Records with scene code:

|---|

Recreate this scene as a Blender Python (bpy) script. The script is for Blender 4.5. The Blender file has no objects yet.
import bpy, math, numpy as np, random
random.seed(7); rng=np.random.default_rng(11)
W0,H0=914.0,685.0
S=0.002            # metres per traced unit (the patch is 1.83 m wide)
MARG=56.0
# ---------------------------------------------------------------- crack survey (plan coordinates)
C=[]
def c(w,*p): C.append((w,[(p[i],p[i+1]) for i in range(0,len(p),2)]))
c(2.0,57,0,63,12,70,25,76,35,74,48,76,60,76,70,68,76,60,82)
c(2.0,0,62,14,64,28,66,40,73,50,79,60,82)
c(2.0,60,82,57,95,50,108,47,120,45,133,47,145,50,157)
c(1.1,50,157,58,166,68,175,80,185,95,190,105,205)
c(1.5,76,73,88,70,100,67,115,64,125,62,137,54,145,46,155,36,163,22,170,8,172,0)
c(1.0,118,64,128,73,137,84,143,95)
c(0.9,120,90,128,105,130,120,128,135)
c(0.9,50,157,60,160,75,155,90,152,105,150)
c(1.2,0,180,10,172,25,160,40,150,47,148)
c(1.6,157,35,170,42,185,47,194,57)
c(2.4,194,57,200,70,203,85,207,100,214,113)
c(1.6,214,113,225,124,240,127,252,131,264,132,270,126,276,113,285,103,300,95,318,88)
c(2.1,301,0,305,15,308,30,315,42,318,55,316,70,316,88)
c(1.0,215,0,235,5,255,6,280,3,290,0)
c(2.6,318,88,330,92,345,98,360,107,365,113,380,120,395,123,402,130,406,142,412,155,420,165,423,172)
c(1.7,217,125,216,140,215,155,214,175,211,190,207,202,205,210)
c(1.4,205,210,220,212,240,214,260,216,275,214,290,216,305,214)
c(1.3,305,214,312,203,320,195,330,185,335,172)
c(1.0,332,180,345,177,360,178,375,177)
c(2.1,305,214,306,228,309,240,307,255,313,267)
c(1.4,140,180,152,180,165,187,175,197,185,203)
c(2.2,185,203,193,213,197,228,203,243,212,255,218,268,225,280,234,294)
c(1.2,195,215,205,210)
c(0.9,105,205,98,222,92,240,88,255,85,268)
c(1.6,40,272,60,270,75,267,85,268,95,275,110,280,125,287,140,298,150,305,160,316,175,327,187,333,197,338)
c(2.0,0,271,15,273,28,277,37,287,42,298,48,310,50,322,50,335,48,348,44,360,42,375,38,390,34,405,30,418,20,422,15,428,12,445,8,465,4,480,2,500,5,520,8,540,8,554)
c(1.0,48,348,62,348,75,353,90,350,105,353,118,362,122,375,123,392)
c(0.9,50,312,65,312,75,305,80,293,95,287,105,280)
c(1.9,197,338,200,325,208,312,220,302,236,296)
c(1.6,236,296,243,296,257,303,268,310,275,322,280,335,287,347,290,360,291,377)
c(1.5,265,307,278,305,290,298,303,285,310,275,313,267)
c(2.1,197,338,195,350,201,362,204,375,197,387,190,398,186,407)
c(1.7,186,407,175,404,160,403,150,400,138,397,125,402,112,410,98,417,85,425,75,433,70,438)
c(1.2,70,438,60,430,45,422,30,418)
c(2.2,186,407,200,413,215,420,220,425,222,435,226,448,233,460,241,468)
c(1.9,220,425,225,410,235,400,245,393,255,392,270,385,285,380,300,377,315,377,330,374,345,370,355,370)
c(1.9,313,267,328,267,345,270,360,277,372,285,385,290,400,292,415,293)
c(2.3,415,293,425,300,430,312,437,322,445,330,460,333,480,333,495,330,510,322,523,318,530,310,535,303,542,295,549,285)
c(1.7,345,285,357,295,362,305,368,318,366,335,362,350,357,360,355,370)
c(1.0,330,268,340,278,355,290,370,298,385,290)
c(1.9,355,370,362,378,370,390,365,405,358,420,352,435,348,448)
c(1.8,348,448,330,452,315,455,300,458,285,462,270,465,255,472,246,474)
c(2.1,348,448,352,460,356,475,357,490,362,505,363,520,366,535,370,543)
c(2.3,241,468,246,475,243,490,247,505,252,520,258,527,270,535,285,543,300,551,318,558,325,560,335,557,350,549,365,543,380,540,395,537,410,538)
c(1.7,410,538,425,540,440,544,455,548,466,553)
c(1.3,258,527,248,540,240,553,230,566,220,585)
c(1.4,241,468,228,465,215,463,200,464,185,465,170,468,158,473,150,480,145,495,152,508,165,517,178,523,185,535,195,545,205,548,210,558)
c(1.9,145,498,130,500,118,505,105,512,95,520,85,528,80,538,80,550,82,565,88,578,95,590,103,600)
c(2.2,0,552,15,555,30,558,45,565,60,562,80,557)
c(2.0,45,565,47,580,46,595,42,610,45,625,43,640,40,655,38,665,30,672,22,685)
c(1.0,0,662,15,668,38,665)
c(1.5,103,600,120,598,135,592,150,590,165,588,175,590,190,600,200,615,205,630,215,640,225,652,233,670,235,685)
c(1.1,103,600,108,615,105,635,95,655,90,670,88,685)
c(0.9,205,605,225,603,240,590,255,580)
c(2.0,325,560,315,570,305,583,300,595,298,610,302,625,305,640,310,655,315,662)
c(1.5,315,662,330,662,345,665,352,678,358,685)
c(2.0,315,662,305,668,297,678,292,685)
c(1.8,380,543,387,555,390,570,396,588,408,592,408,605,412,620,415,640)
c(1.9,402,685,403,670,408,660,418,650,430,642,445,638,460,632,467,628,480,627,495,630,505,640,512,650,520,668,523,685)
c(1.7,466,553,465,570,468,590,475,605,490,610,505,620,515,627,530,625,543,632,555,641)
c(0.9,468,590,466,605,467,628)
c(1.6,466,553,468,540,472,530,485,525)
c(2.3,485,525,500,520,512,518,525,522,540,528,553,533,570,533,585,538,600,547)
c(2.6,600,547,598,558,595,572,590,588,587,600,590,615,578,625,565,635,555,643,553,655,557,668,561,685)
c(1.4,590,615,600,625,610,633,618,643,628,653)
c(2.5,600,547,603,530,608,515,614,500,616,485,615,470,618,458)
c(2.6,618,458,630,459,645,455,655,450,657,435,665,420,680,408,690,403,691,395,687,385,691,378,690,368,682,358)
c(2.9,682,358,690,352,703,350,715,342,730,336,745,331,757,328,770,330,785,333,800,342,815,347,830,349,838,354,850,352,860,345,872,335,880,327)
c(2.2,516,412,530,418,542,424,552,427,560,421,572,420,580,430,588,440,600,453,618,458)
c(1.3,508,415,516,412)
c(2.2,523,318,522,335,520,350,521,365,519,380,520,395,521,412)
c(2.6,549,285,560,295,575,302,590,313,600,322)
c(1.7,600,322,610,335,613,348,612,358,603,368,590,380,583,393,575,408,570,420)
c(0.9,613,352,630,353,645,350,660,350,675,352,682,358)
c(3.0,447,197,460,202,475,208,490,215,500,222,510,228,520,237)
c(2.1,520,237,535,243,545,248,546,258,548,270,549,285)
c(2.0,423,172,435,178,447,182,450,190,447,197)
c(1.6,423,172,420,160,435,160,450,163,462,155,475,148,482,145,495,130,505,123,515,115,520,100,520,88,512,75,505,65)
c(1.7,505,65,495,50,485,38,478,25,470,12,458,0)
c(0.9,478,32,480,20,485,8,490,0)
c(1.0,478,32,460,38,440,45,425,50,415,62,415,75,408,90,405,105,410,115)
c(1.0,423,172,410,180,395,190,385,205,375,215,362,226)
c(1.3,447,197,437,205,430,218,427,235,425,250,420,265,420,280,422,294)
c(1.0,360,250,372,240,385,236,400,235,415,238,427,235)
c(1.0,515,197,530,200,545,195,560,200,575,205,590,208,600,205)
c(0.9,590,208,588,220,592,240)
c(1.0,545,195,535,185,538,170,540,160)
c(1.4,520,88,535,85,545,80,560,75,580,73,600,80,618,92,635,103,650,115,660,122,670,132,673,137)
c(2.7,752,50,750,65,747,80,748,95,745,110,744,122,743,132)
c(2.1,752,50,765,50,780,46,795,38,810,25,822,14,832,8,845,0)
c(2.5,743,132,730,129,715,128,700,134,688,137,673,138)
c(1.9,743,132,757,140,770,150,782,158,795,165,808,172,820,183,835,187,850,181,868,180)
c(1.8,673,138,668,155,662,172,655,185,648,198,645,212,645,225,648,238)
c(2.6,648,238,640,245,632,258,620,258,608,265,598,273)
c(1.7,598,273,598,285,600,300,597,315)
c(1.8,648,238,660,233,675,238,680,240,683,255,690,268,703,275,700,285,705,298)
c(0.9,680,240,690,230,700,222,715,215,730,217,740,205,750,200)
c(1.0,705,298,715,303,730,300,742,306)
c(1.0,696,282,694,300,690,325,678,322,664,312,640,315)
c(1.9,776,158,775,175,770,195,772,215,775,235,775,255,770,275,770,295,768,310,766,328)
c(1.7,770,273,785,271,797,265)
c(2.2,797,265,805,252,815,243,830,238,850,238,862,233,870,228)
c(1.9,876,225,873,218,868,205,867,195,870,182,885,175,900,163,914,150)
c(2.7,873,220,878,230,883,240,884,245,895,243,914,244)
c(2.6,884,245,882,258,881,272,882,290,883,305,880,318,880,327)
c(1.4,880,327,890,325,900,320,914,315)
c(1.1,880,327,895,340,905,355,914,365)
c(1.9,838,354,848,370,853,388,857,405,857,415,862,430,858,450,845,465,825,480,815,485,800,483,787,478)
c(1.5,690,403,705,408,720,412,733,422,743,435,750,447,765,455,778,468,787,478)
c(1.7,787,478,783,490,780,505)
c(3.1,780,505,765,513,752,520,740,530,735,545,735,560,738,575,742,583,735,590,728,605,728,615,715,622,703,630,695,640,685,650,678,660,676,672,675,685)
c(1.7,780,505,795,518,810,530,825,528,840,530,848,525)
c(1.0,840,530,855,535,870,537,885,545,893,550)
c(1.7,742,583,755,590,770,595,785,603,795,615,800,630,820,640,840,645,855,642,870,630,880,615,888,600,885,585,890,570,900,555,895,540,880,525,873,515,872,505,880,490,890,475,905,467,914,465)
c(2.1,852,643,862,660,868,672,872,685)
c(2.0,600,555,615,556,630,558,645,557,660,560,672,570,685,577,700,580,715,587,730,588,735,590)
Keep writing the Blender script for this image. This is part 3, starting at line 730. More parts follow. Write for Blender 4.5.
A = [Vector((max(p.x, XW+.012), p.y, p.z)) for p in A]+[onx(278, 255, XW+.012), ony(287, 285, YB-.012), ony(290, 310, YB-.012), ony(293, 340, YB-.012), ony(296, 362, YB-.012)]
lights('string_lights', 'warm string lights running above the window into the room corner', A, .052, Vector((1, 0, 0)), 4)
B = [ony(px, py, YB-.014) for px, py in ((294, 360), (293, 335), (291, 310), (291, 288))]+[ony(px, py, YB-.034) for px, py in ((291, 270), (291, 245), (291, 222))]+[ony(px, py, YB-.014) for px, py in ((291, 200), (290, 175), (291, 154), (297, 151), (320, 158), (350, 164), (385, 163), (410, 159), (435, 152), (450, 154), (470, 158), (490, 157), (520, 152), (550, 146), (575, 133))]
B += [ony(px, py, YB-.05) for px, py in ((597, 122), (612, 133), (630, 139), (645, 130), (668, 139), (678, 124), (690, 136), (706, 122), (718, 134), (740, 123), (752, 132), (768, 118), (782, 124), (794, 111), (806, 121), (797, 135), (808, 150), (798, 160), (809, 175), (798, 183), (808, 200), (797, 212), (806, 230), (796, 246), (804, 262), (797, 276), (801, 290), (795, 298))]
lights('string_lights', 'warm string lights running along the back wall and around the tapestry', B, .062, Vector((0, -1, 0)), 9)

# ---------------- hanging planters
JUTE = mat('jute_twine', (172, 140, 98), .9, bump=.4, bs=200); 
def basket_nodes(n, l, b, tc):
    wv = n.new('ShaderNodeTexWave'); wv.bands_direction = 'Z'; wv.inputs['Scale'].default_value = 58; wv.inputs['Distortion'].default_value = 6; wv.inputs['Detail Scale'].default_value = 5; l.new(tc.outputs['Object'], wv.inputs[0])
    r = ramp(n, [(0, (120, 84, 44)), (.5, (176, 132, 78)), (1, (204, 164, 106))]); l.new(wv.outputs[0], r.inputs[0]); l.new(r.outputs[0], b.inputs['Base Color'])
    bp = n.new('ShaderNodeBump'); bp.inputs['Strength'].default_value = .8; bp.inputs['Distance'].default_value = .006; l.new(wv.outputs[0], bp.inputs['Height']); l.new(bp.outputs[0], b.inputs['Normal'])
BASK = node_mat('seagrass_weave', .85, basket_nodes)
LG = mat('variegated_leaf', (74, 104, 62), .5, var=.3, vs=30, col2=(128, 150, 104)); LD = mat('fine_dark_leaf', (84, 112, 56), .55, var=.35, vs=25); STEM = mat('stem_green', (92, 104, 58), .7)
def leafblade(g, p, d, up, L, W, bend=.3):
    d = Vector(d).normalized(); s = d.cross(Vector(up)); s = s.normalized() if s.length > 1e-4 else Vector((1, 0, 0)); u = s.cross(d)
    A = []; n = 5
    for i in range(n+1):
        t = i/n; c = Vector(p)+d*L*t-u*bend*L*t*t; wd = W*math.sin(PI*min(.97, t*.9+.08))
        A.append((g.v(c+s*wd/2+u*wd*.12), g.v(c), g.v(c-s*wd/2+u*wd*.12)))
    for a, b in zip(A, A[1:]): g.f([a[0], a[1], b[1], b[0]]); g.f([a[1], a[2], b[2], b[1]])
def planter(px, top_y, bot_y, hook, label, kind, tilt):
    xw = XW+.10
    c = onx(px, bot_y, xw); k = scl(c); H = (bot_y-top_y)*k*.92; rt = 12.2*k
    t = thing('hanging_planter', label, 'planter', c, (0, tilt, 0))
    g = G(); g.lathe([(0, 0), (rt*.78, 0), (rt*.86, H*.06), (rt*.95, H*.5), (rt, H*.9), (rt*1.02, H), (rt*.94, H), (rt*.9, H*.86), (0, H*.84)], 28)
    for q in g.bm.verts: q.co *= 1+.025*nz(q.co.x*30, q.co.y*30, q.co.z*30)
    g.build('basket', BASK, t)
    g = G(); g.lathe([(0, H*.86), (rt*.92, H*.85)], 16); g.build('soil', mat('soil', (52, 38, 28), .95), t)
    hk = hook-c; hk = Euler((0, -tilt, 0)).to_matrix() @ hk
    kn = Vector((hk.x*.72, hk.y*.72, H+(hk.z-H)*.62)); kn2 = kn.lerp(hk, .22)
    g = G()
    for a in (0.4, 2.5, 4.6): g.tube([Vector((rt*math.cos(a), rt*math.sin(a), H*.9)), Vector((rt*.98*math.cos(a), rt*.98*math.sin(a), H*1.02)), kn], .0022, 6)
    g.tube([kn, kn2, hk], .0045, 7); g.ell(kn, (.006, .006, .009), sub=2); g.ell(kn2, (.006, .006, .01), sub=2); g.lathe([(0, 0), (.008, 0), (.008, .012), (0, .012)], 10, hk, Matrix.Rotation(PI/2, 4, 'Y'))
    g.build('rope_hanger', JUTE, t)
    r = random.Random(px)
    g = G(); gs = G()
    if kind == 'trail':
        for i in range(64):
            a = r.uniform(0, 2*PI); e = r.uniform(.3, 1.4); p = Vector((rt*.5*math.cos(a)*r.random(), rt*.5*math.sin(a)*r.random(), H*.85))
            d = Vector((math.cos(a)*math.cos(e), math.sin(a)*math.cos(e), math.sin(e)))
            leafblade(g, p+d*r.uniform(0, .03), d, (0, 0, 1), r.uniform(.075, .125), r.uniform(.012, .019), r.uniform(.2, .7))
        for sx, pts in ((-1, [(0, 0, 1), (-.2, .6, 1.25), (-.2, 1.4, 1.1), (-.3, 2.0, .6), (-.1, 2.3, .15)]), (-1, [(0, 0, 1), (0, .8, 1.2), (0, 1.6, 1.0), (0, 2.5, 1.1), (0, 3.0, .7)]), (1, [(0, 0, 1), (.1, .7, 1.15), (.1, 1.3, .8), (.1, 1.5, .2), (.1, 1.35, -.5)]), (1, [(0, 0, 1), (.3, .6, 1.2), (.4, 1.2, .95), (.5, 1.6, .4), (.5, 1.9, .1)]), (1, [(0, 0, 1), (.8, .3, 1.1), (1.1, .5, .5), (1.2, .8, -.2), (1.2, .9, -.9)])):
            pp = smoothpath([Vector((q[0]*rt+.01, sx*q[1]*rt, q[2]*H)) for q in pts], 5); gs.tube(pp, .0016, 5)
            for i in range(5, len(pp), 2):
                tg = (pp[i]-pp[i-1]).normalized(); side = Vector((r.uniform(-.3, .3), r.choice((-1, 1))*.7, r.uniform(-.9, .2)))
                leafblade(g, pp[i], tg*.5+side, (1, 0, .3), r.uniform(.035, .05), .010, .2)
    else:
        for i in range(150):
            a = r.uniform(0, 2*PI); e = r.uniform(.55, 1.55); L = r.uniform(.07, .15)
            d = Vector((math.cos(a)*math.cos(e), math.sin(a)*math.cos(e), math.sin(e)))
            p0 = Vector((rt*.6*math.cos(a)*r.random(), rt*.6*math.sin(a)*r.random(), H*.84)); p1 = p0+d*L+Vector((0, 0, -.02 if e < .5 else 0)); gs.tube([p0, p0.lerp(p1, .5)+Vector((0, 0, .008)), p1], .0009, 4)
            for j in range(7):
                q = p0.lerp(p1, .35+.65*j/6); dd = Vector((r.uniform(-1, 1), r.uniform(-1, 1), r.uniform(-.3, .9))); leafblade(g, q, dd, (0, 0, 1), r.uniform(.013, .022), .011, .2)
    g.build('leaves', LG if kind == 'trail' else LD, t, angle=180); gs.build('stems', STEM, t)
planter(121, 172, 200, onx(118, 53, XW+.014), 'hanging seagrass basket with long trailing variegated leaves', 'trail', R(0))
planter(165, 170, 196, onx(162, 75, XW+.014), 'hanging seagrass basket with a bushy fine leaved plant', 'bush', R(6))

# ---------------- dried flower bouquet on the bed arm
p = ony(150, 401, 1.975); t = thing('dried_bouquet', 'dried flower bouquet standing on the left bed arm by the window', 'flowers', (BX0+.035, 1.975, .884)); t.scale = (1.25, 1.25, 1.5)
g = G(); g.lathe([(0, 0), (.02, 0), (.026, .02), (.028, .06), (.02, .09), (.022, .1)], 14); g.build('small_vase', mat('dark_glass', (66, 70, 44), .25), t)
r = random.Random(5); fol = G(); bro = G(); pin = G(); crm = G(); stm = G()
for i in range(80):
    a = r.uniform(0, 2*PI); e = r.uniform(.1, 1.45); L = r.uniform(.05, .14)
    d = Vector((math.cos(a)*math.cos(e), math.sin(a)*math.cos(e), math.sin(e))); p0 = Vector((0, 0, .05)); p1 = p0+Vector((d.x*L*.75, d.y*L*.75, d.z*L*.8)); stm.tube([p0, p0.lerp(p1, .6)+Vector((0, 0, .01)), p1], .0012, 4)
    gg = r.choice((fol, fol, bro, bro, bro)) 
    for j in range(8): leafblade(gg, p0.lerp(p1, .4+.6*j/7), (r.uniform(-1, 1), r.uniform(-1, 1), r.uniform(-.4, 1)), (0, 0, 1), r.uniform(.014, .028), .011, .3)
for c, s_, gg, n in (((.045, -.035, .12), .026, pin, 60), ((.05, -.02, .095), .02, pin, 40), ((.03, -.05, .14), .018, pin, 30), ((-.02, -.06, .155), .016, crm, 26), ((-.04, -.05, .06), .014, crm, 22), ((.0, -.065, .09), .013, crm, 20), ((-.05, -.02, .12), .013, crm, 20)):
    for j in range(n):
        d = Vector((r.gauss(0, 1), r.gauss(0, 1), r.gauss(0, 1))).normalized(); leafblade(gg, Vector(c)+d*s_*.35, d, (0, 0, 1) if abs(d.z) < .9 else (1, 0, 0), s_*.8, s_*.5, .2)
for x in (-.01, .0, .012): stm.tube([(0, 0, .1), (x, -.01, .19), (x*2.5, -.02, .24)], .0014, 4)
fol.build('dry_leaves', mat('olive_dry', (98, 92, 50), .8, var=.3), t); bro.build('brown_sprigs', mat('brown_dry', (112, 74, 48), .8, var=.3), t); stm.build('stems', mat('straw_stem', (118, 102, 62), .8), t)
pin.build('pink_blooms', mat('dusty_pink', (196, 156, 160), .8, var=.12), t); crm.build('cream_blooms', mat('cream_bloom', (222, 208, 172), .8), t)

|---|

§ **Aim of the exercise**
Check each line above for the word "this" and say how many have it, with nothing else.

§ **Reply**
2